If systemd had it's own time-table and so forth, the integration
issues would be mostly matters of diffs and some macro-preprocessing.
Instead, it bites into the dependency tree, and we are struggling with
getting a natural install that allows other inits.

Even if we didn't want to support init choice, Jessie has no way to
test certain paths of regression. That's bad engineering management,
because Wheezy is a different system.

> Debian set up kfreebsd to deal with these kinds of issues, relative to
> replacing the linux kernel with the freebsd kernel. Setting up a
> debian-sysd would not have been as extensive a project as setting up
> kfreebsd, but would have been similar, because we are basically
> pulling in a new layer between the kernel and the rest of the system.
>
> The systemd folks claimed it wouldn't be necessary. If we had looked
> at the situation with an unbiased eye, we would have known they were
> being overly optimistic. We still turn a blind eye to the problems,
> claiming that the only problems are a bunch of recalcitrant
> noisemakers like yours-truly.
>
>> It is *the systemd proponents* that wanted this change, so it should be
>> *on them* to do the work. Period.

I apologize to anyone who feels cheated for having that "wall of text"
expanded and re-posted, but if I am misunderstood, I wanted to try
once more to clear things up.

I may be too pessimistic.
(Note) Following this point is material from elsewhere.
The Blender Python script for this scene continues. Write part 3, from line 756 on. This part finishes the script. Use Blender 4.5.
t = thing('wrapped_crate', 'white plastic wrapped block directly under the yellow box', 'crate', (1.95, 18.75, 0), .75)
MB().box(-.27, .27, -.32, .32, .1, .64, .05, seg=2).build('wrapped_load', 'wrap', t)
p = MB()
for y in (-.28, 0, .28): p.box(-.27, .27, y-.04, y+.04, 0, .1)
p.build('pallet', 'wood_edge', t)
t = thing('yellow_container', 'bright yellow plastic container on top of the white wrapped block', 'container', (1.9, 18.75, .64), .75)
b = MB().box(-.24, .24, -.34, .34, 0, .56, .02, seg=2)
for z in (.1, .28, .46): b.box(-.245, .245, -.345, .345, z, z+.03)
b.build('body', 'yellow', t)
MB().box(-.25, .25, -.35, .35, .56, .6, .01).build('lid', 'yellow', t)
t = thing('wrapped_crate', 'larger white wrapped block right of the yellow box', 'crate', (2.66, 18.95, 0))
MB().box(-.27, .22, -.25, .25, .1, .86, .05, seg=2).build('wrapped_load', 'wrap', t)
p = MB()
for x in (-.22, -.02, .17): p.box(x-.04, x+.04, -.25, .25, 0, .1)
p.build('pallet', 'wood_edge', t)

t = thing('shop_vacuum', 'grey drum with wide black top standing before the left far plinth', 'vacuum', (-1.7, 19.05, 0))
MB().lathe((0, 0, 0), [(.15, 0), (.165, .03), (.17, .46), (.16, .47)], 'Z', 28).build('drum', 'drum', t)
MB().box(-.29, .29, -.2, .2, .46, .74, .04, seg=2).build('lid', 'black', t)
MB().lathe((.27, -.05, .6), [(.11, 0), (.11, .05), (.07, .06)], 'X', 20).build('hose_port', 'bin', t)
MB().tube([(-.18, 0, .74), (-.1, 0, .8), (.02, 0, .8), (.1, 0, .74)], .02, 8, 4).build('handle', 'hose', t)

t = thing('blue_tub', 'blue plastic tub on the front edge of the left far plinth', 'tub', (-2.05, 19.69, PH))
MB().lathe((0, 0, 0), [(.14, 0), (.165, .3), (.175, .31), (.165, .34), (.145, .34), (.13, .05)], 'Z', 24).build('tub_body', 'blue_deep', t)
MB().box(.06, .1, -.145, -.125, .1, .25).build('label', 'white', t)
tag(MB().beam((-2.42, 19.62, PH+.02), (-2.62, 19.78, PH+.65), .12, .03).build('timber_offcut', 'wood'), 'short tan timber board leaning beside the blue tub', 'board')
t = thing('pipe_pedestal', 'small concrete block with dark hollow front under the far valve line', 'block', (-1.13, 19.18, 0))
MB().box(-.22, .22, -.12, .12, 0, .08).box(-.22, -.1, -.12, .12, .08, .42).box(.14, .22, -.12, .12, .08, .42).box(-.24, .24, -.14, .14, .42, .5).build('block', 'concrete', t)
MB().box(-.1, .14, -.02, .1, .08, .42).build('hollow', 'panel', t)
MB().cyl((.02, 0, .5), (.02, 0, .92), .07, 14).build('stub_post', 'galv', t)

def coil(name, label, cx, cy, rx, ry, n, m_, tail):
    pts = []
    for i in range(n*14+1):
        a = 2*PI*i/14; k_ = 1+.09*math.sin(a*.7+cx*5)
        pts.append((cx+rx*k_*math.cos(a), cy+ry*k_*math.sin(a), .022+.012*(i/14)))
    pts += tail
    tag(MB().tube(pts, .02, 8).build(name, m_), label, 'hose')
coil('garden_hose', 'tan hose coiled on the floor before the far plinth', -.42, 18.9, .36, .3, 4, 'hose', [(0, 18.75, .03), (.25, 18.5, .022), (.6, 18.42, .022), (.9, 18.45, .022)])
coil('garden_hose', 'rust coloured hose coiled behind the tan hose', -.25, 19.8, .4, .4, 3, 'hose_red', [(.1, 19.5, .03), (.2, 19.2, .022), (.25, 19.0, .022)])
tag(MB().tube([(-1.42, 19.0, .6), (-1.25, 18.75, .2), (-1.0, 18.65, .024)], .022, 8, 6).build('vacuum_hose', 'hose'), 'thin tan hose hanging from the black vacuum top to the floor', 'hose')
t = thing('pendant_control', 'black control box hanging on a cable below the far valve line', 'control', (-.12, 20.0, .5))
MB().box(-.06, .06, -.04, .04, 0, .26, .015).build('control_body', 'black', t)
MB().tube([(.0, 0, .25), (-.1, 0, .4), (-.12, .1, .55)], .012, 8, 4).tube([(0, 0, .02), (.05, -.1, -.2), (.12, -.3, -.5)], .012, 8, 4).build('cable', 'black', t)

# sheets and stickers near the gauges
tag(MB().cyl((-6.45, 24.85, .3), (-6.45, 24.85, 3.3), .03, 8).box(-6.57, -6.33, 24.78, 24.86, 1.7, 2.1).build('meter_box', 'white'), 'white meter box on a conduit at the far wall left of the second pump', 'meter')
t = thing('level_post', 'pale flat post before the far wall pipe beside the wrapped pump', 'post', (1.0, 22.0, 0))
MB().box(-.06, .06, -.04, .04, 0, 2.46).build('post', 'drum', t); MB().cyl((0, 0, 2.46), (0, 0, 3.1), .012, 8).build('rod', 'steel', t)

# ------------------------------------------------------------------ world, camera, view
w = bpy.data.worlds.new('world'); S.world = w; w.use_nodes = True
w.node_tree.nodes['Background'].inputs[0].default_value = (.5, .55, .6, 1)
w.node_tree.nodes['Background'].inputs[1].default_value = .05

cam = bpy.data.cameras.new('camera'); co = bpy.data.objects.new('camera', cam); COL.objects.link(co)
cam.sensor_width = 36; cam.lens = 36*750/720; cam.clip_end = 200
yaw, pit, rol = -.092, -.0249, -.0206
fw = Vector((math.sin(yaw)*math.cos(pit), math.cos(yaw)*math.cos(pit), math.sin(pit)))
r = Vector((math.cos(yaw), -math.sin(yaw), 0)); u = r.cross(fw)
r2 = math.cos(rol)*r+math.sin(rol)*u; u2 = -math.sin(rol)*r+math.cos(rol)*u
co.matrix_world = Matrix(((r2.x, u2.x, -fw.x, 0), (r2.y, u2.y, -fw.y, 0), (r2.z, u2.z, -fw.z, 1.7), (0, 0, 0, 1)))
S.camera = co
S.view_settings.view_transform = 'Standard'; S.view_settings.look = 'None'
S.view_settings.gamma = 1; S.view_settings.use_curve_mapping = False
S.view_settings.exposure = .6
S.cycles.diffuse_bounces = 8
If so, I'm still not going to apologize,
because the next time someone comes up with some similar "great idea",
I'd like the community to be at least a little more conversant in the
reasons for separating the "great idea" from the mainstream project.

-- 
Joel Rees

Be careful when you look at conspiracy.
Look first in your own heart,
and ask yourself if you are not your own worst enemy.
Arm yourself with knowledge of yourself, as well.